New York Times columnist Timothy Egan writes for Independence Day that the most despised Congress ever will be returned to office next year in largely its current form, event though independents are the biggest voter bloc in America, with Democrats next and Republicans trailing.
But what is an independent?
When you examine the beliefs of independents, particularly among millennials, they lean Democratic. That is, most policy issues pushed by the Democrats get majority support from the nonpartisans. Combining all the categories, Pew put the pro-Democratic cohort at 55 percent, the pro-Republican at 36 percent. But the two party brands are so soiled now by the current do-nothing Congress and their screaming advocates that voters prefer not to have anything to do with either of them.
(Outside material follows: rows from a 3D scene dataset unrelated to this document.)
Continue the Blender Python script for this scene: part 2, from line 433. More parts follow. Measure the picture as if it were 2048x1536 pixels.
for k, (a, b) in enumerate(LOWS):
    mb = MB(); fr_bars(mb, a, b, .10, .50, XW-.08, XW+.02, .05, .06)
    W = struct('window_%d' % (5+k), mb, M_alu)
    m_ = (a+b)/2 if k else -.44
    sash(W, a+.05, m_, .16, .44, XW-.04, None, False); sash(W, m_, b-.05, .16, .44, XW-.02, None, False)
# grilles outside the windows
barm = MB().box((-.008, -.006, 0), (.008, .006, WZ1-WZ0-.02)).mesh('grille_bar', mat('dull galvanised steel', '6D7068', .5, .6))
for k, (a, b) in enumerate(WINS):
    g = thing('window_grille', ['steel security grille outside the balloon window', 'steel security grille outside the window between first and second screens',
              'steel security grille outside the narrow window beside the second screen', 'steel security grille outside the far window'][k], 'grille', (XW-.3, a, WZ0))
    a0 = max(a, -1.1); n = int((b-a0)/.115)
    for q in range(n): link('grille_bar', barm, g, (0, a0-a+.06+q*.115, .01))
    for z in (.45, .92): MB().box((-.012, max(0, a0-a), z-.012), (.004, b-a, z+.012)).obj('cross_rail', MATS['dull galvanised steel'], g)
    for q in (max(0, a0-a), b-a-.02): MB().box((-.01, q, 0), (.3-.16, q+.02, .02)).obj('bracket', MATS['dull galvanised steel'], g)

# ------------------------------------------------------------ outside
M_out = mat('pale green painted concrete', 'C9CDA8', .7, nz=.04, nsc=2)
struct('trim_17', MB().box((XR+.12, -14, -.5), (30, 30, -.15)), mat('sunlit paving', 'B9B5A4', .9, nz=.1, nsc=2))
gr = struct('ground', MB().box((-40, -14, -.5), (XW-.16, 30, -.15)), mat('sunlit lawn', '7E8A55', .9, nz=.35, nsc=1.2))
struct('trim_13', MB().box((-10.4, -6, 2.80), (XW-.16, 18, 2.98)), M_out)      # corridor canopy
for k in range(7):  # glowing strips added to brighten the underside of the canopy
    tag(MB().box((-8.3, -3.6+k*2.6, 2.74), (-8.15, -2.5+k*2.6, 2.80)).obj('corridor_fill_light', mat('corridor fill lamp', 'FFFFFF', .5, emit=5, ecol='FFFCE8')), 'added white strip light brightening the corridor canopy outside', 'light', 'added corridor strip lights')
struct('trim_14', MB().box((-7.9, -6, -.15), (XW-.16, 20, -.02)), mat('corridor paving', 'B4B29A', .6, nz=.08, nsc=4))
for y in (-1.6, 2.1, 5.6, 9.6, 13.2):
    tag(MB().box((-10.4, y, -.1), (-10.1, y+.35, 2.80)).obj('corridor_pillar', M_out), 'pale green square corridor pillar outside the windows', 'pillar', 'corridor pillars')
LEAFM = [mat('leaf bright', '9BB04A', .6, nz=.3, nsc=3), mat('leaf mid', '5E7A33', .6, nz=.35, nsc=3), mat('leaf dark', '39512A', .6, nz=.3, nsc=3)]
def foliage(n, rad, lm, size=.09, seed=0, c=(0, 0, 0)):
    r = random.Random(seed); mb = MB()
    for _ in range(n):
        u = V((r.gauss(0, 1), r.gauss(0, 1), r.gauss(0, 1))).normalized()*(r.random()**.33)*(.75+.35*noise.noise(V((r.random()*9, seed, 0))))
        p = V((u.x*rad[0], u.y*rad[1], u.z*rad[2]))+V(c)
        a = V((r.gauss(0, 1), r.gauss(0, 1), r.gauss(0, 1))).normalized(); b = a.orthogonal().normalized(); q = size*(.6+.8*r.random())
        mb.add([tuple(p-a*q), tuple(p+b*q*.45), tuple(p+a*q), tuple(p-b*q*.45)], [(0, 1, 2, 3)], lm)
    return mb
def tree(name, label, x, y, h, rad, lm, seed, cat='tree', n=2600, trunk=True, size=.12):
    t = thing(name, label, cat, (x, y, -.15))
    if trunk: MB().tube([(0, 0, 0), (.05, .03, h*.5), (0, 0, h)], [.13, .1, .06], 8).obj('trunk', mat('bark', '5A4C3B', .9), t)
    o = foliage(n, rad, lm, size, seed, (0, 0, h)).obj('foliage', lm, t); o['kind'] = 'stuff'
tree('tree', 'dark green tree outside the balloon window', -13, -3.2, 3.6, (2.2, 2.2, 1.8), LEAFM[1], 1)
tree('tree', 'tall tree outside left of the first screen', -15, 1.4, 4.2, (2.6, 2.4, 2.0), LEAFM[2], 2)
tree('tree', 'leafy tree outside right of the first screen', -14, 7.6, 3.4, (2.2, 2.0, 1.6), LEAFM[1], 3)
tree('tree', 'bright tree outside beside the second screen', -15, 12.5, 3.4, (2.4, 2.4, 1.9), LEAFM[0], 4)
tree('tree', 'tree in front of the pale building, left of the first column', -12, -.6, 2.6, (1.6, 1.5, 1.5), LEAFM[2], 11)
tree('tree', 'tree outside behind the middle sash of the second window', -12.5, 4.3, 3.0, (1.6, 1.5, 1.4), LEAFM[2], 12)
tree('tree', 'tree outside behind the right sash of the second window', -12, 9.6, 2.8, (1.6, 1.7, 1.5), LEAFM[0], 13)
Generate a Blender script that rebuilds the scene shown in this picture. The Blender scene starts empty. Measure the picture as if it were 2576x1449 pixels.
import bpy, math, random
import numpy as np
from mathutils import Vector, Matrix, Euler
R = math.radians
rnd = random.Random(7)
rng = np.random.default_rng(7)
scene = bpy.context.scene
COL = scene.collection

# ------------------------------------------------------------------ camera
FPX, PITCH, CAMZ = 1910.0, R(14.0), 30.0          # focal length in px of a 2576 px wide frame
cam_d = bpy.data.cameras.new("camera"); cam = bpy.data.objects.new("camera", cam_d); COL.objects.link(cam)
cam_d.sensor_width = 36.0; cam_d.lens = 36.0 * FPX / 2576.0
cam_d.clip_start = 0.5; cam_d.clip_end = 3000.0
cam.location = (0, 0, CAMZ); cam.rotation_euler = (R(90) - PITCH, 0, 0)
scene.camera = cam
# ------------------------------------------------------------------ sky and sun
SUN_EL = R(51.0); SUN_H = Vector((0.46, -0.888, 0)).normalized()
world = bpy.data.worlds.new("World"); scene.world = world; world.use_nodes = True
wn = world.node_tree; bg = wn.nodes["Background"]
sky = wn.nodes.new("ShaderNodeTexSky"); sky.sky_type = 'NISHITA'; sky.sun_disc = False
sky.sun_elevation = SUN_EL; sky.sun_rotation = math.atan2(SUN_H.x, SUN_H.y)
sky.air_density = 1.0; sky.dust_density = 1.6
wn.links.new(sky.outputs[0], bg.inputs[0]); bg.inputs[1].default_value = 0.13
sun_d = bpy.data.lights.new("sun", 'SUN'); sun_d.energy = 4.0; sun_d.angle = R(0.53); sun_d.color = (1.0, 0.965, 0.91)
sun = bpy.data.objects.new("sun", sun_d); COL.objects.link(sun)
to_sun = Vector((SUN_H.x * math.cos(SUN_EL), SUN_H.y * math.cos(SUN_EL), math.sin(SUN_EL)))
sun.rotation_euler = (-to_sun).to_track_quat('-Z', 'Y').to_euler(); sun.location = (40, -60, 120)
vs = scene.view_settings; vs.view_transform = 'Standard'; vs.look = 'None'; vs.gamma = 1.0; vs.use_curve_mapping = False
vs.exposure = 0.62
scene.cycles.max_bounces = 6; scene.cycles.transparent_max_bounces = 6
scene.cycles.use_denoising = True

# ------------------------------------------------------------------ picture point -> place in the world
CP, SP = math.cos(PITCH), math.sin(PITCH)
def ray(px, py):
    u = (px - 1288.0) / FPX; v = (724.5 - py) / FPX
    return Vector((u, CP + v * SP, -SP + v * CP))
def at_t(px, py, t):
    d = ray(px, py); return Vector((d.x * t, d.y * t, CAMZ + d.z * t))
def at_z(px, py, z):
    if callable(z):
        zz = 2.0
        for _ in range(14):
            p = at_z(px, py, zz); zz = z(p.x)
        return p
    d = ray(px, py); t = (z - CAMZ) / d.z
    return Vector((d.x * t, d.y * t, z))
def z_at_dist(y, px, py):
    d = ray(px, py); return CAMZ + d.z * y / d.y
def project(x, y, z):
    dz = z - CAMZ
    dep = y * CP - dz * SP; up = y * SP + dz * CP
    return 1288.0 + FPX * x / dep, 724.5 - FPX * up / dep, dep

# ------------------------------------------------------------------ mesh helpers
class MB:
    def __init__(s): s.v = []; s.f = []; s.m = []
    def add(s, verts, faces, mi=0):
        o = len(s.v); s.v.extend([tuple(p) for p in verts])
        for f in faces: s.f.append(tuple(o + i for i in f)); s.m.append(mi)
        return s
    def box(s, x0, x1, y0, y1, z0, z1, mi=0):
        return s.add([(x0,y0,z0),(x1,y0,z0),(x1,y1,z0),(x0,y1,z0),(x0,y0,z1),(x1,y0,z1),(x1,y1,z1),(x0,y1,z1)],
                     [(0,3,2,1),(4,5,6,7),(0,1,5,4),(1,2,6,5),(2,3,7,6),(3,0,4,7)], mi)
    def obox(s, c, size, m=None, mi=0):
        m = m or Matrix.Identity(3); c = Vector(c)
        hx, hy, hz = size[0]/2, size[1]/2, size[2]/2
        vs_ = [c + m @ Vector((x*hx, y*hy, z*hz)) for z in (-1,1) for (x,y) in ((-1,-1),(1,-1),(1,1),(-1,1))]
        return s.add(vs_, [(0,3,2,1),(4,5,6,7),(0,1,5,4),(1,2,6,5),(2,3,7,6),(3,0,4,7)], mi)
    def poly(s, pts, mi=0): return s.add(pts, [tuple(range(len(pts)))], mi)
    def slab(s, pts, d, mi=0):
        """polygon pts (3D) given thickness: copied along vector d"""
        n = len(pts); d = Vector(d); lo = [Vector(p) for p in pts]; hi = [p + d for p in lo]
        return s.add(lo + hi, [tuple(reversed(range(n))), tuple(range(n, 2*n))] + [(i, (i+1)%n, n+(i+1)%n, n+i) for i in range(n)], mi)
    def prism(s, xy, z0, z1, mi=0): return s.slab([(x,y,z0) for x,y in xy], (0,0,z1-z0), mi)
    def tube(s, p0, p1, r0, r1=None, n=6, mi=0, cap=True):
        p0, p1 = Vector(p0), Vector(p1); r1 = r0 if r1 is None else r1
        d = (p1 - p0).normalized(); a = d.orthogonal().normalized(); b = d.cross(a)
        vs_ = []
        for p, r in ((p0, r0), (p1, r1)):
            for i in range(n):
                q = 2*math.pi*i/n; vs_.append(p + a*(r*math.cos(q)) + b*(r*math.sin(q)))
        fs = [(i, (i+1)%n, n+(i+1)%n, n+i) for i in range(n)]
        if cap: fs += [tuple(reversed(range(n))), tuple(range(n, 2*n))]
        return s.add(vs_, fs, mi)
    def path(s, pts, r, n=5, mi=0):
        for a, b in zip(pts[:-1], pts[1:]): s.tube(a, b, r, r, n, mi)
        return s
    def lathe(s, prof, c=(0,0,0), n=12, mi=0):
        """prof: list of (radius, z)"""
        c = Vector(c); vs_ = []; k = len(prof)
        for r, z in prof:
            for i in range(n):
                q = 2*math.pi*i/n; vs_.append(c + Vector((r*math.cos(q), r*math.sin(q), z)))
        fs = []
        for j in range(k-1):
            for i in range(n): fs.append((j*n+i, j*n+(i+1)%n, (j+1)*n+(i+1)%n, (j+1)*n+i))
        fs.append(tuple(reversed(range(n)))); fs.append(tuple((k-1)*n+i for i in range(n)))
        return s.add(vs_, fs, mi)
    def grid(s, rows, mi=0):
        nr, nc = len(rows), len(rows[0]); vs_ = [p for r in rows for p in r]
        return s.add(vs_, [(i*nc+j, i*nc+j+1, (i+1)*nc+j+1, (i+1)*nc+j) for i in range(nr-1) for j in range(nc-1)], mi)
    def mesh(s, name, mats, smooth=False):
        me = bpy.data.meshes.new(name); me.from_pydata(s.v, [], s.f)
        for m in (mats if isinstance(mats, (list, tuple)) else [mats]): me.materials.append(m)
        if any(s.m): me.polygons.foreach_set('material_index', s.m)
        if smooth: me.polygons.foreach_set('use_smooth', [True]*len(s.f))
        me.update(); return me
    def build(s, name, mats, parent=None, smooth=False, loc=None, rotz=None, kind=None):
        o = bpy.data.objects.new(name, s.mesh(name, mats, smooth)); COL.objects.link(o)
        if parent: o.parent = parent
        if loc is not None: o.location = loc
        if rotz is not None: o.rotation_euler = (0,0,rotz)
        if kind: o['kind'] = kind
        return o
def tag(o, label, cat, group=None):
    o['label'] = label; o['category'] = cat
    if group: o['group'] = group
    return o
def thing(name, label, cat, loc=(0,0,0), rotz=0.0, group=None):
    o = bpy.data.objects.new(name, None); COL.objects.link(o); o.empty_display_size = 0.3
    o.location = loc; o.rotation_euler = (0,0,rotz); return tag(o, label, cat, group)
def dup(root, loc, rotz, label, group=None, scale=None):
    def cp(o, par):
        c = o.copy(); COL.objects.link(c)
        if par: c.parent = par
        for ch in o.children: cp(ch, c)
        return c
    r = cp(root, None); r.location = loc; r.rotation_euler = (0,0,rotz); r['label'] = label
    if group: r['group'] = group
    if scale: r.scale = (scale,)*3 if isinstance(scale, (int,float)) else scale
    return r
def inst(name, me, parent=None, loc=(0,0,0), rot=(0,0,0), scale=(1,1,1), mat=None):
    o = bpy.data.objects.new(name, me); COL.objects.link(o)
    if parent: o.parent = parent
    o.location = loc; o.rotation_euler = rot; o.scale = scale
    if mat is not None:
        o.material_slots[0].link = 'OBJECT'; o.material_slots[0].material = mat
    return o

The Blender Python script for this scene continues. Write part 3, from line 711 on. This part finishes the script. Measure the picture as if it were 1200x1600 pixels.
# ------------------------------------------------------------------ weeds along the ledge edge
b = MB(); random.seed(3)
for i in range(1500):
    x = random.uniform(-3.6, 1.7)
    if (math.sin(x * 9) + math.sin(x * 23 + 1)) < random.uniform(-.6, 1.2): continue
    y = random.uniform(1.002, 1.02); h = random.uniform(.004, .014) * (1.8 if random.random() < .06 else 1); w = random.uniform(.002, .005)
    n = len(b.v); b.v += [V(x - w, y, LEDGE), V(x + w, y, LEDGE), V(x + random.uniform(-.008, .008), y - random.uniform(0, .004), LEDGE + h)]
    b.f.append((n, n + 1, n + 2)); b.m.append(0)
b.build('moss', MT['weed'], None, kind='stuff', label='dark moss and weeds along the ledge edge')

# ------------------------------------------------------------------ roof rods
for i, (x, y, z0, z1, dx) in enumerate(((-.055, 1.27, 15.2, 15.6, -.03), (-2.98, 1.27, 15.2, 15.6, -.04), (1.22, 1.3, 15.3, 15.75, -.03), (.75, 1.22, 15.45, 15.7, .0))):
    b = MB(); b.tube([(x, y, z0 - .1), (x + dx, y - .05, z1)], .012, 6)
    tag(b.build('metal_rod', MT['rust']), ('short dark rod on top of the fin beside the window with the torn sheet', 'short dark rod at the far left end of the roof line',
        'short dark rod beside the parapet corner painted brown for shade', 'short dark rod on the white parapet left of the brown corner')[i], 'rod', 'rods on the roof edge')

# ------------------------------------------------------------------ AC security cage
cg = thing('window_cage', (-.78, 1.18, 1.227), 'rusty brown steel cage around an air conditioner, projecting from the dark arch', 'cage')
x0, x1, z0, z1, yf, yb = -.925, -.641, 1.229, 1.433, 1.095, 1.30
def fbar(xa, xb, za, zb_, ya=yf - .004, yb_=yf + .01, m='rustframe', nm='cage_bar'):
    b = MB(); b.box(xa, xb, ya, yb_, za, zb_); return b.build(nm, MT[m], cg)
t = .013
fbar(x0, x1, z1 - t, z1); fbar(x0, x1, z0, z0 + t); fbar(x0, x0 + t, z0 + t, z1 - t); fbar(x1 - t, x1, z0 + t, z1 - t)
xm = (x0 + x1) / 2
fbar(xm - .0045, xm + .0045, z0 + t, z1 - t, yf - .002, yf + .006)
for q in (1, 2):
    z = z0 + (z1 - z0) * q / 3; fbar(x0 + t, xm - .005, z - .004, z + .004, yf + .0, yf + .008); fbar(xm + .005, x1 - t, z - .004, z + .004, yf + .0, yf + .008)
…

The indies still vote. They went for Barack Obama, twice, but hate partisanship. They’ve soured on Obama for not fulfilling his great promise of forging a coalition that is neither red nor blue.
This calculus doesn’t work in Arkansas, where polling shows that the independent bloc leans strongly conservative, bad news for Democratic candidates for statewide office.
Egan’s ideas:
1) Recognize a problem in the plurality being left out of power. 2) Crowdsource money for slates of no-party candidates. 3) Stay involved.
The emerging majority is the most racially diverse, politically open-minded, social-media-engaged generation in history. They’re repulsed by the partisan hacks, and the lobbyist-industrial complex that controls them. You see their influence in everything but the governing institutions in Washington. It’s about time that voice is heard.